5.4. Mas a recorrente também impugnou a liquidação dos juros compensatórios relativos às questionadas liquidações de IRC.
Ora, os citados acs. deste STA, de 19/11/08 e de 22/3/11, também se pronunciaram sobre tal questão, nos termos seguintes:
«Mas bem mais decisivo para se concluir pela ilegalidade da liquidação dos juros compensatórios constitui o facto de ser manifesto que à recorrente não pode ser assacada qualquer culpa no retardamento da liquidação realizada, como estatui o artigo 35º da LGT.
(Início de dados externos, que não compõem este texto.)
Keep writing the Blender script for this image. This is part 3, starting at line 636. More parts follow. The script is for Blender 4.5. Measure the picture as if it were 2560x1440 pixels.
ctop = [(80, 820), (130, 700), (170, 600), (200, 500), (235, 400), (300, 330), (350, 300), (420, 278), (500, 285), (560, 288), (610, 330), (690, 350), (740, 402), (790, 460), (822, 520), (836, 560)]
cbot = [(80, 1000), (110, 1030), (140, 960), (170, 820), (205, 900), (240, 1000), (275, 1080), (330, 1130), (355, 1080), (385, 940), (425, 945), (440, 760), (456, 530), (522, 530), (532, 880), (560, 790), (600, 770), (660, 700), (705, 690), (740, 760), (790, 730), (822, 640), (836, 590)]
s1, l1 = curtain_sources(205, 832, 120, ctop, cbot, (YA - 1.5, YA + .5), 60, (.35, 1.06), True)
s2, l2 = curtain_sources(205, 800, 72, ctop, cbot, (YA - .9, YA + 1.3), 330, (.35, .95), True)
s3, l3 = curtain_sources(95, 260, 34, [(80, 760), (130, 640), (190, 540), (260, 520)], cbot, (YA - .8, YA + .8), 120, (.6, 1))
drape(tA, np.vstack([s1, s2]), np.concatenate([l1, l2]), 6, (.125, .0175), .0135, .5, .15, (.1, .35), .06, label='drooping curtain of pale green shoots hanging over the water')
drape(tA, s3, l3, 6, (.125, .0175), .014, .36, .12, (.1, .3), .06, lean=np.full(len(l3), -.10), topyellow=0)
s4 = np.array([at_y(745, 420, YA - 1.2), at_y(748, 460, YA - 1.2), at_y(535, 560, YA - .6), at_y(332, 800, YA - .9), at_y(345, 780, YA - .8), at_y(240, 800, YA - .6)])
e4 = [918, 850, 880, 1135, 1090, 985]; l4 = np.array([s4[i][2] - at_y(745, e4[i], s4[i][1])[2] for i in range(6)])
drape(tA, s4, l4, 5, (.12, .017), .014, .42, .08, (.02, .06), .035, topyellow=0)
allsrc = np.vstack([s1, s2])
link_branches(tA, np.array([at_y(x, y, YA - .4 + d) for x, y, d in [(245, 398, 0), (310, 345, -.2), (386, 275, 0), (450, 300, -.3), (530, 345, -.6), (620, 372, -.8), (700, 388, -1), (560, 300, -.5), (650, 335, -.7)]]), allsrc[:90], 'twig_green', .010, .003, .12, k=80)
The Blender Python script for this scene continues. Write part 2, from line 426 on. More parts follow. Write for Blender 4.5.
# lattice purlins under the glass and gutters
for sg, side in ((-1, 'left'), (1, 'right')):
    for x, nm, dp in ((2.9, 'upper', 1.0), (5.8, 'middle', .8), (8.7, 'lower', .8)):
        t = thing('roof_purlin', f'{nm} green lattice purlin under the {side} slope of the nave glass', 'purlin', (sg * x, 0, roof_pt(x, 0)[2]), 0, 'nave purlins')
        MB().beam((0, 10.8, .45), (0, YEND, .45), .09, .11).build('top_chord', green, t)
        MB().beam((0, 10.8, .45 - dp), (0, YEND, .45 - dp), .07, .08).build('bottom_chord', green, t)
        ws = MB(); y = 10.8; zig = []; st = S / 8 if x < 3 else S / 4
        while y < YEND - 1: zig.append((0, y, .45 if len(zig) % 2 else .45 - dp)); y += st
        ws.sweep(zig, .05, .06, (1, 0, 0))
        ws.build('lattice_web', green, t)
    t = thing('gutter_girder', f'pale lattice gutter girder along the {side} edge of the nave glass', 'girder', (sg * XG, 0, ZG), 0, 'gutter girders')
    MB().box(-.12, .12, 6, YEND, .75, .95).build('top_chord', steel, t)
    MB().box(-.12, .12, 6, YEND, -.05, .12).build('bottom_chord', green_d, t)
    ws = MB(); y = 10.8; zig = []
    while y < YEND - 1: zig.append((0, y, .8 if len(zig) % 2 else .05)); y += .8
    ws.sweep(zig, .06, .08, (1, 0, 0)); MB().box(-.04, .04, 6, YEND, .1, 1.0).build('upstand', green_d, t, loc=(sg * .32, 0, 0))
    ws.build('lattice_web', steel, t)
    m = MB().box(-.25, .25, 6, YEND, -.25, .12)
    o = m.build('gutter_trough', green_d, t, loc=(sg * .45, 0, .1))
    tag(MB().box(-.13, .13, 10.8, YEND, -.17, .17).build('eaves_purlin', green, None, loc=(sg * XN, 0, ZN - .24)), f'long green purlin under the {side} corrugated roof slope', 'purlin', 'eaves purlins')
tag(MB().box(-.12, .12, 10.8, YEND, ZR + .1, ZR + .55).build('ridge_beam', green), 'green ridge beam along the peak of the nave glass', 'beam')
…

Na realidade, a responsabilidade por juros compensatórios, tendo a natureza de uma reparação civil, depende do nexo de causalidade adequada entre o atraso na liquidação e a actuação do contribuinte e da possibilidade de formular um juízo de censura a título de dolo ou negligência a essa actuação – cfr. entre outros, acórdãos de 3-10-01, 2-10-02, 16-02-05 e 12-07-05, nos processos n.ºs 25.034, 546/02, 1006/04 e 12.649; e Jorge Lopes de Sousa, in “Juros nas relações tributárias”, Problemas fundamentais do Direito tributário, Lisboa, 1999, pag. 145.
Ora, na situação em apreço, a recorrente ao proceder à autoliquidação de IRC limitou-se a respeitar o enquadramento legal vigente na altura e de acordo com o qual aplicou taxa reduzida constante do artigo 5º do Decreto Legislativo Regional nº 2/99/A de 20 de Janeiro, a qual só mais tarde veio a ser considerada pela Comissão das Comunidades Europeias como incompatível com o mercado comum (decisão de 11 de Dezembro de 2002).
Deste modo, carecendo de fundamento legal a liquidação de juros compensatórios…».
Subscrevemos, também quanto a tal questão, este entendimento do STA, pelo que o recurso tem de proceder nesta parte, improcedendo no mais.
DECISÃO
Termos em que, face ao exposto, acordam os Juízes da Secção de Contencioso Tributário do STA em, dando parcial provimento ao recurso, revogar parcialmente a sentença recorrida e julgar a impugnação procedente quanto aos juros compensatórios que não são devidos, confirmando-a no demais com a presente fundamentação.
Custas a cargo da recorrente, na proporção do respectivo decaimento.
Lisboa, 25 de Maio de 2011. - Casimiro Gonçalves (relator) - António Calhau - Isabel Marques da Silva.